All diplomacy aside, though, there was only one choice. Just as they did two years ago in Pittsburgh, the Giants will hand the ball to Bumgarner, watch him ascend a foreign mound and rely on him to save their season.

“All we wanted was a chance,” Bochy said. “We had to fight to get it, and we did. It’s our guy against their guy.”

Cueto has thrown the ball

better down the stretch, going 4-0 with a 1.78 ERA in five starts since Sept. 1. He made a successful comeback after a strained groin forced him to miss one turn. He’d be a formidable presence Friday at Wrigley Field in Game 1 of an N.L. Division series against the Chicago Cubs, if the Giants can get past the Mets.

Bumgarner is 2-1 with a 3.92 ERA in six starts since Sept. 1, he has thrown a career-high 2262⁄3 innings, and said “the tank’s getting low” when he took himself out after seven shutout innings in a Sept. 19 game the Giants let slip away at Dodger Stadium.

Where is the tank at now?

“Well, yeah, every day’s different,” Bumgarner said. “But for this time of year, or any time, I feel as good as I did in April. That’s why we put in all the work and get in the kind of shape we’ve got to be in to stay strong and finish.

“You plan on playing into October and November, so you’ve got to make sure you put the work in so you can do that.”

Bumgarner’s staying power is the stuff of legend; his 522⁄3 innings in the 2014 postseason, spread over six starts, plus a five-inning relief appearance in Game 7 of the World Series, ranks as the heaviest postseason workload in baseball history.
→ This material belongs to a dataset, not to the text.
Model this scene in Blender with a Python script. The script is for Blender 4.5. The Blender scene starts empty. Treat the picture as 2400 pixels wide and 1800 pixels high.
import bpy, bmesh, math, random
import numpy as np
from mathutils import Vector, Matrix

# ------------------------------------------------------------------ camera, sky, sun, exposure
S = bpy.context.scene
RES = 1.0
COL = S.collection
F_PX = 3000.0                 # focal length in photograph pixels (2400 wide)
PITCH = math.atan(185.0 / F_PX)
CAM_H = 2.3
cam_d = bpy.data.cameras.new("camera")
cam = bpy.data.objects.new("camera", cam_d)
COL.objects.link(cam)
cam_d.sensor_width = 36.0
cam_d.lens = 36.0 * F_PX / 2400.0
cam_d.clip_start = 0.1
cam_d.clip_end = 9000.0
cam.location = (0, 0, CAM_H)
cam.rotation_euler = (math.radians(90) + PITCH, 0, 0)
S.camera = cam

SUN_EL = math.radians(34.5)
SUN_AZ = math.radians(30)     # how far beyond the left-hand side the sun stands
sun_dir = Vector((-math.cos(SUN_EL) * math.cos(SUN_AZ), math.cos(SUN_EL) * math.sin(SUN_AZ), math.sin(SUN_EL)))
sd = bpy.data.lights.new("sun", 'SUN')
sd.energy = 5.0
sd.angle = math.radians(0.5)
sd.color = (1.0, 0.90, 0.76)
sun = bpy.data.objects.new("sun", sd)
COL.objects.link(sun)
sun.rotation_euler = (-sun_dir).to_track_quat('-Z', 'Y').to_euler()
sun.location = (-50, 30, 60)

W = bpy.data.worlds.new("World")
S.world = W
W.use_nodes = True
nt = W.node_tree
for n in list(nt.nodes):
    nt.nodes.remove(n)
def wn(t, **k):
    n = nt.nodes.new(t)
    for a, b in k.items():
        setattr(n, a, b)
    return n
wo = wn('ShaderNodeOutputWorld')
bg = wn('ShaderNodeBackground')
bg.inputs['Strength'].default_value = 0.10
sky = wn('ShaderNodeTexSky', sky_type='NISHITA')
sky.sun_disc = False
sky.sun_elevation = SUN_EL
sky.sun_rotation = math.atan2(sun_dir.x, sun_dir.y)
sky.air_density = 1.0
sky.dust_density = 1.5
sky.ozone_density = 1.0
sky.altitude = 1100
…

That ironman run began with a shutout in the wild card game at Pittsburgh. And now, considerin­g the Giants’ bullpen has blown 30 saves this season, Bumgarner might be counted upon to go the distance again.

The key for Bumgarner against the Mets is clear: Keep the ball in the park.

He faces a Mets offense that scored the fourth fewest runs in the National League, yet hit the second most home runs, trailing only the St. Louis Cardinals. It’s not surprising, then, that the Mets scored an astounding 51.1 percent of their runs via the long ball — far and away the highest among N.L. teams, and well above the league average of 38.8 percent.

The Mets aren’t popping up the Big Apple in garbage time, either. Of their 218 home runs, 77 have put them ahead, 17 tied the score and four won games in walk-off fashion.

The Giants actually outscored the Mets 715-671 this season, but did a lot more hustling to cross the plate; the Giants scored just 28.5 percent of their runs via the homer, the second-lowest percentage in the N.L.

Bumgarner, who allowed a career-high 26 home runs this season, said that aside from executing pitches, there is no special strategy to neutralizi­ng an all-or-mostly-nothing lineup anchored by Yoenis Cespedes and Curtis Granderson.

“Man, I know this sounds stupid, but it’s like any other game,” Bumgarner said. “You can’t try to read into it and change what you’ve been doing. You’ve just got to go out and compete and give the team a chance to win.”

Bumgarner and Syndergaar­d opposed each other earlier this season at Citi Field on May 1, with the Giants winning 6-1. Bumgarner threw six shutout innings; Hunter Pence hit a two-run home run and the Giants chased the Mets’ imposing right-hander in the sixth.

Here are two perfectly reasonable sentences that sound comical when placed back to back: Syndergaar­d didn’t have his best stuff that day. His average fastball velocity was 96.6 mph. He threw only seven of 98 pitches over 98 mph.

When he faced the Giants again at AT&T Park on Aug. 21, he threw 44 of his 98 pitches at 98 mph or faster. He allowed two hits over eight shutout innings to outduel Jeff Samardzija in the Mets’ 2-0 victory.

The right-hander with the flowing blond hair owns the hardest average fastball of any starter in the major leagues. He threw 1,047 pitches at 98 mph. That was more than any major league team except the Yankees, and represente­d 10.3 percent of all pitches thrown that hard this season.

His slider averaged better than 91 mph this season — harder than the fourseam fastball of over 86 big league pitchers, according to MLB StatCast.

Bumgarner compliment­ed Syndergaar­d’s stuff, and when asked to elaborate, he couldn’t help but laugh.

“Well, it’s his 100-mph fastball he can command really good, and his 94-mph slider,” Bumgarner said. “You don’t see that every day. But I’ve got all the confidence in the world behind my guys there. I’m excited and ready to go.”